Given instruction — Repeat, exactly and only, the lines from the beginning of the data through the line with "return np.stack([a * t, dy * t], -1)". Pictures are left out.

..............................

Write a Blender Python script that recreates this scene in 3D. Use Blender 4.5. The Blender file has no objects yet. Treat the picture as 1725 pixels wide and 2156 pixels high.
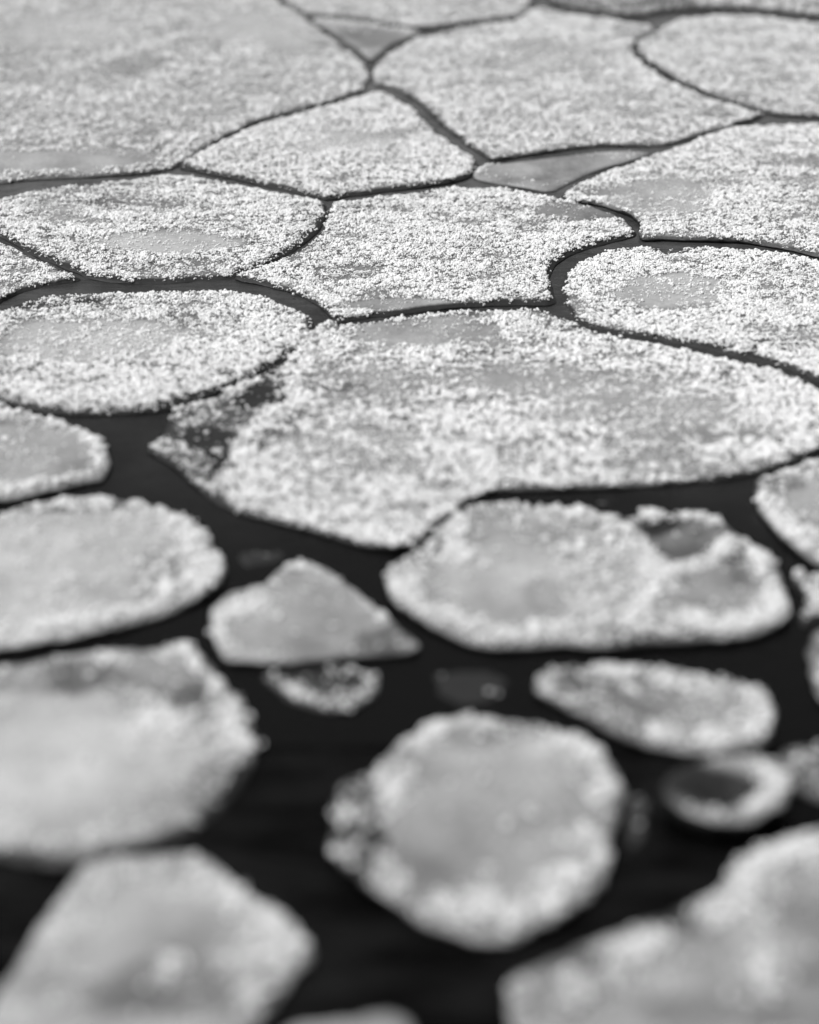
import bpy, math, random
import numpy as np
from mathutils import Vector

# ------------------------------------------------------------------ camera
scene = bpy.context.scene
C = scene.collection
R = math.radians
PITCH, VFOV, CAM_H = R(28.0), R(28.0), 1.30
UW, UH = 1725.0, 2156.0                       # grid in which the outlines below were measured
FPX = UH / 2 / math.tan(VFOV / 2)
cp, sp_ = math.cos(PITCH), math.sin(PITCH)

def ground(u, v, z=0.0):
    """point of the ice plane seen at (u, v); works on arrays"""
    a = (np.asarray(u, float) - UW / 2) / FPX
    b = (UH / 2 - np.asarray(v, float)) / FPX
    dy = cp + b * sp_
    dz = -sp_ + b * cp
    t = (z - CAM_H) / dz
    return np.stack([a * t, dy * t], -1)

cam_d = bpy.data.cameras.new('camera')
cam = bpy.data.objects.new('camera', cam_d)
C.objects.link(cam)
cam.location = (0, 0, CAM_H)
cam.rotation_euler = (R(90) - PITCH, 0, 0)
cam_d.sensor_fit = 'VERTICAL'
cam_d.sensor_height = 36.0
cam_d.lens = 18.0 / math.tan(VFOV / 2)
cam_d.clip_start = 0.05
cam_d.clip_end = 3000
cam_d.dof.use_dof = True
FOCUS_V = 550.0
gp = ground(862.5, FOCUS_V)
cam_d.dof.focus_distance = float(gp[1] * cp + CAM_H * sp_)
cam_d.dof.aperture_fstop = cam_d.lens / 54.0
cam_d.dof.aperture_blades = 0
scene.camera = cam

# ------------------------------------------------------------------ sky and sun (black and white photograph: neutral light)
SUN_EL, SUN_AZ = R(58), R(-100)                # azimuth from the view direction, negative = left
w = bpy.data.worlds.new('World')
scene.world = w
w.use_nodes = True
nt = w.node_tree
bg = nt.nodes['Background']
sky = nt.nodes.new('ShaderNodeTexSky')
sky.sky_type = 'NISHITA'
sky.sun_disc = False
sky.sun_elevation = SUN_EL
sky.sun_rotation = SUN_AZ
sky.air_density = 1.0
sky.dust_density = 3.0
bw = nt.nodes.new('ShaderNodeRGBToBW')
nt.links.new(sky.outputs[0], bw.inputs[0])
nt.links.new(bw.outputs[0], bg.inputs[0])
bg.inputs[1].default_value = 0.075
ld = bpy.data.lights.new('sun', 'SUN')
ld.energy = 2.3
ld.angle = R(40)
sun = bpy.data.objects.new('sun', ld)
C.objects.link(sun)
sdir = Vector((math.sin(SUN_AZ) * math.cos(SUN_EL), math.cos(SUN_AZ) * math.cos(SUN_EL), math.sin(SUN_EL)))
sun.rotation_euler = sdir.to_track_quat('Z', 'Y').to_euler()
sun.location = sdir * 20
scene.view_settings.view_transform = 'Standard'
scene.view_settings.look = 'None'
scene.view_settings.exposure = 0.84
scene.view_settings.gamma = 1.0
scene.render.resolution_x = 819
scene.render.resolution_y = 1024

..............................

Full response —
Write a Blender Python script that recreates this scene in 3D. Use Blender 4.5. The Blender file has no objects yet. Treat the picture as 1725 pixels wide and 2156 pixels high.
import bpy, math, random
import numpy as np
from mathutils import Vector

# ------------------------------------------------------------------ camera
scene = bpy.context.scene
C = scene.collection
R = math.radians
PITCH, VFOV, CAM_H = R(28.0), R(28.0), 1.30
UW, UH = 1725.0, 2156.0                       # grid in which the outlines below were measured
FPX = UH / 2 / math.tan(VFOV / 2)
cp, sp_ = math.cos(PITCH), math.sin(PITCH)

def ground(u, v, z=0.0):
    """point of the ice plane seen at (u, v); works on arrays"""
    a = (np.asarray(u, float) - UW / 2) / FPX
    b = (UH / 2 - np.asarray(v, float)) / FPX
    dy = cp + b * sp_
    dz = -sp_ + b * cp
    t = (z - CAM_H) / dz
    return np.stack([a * t, dy * t], -1)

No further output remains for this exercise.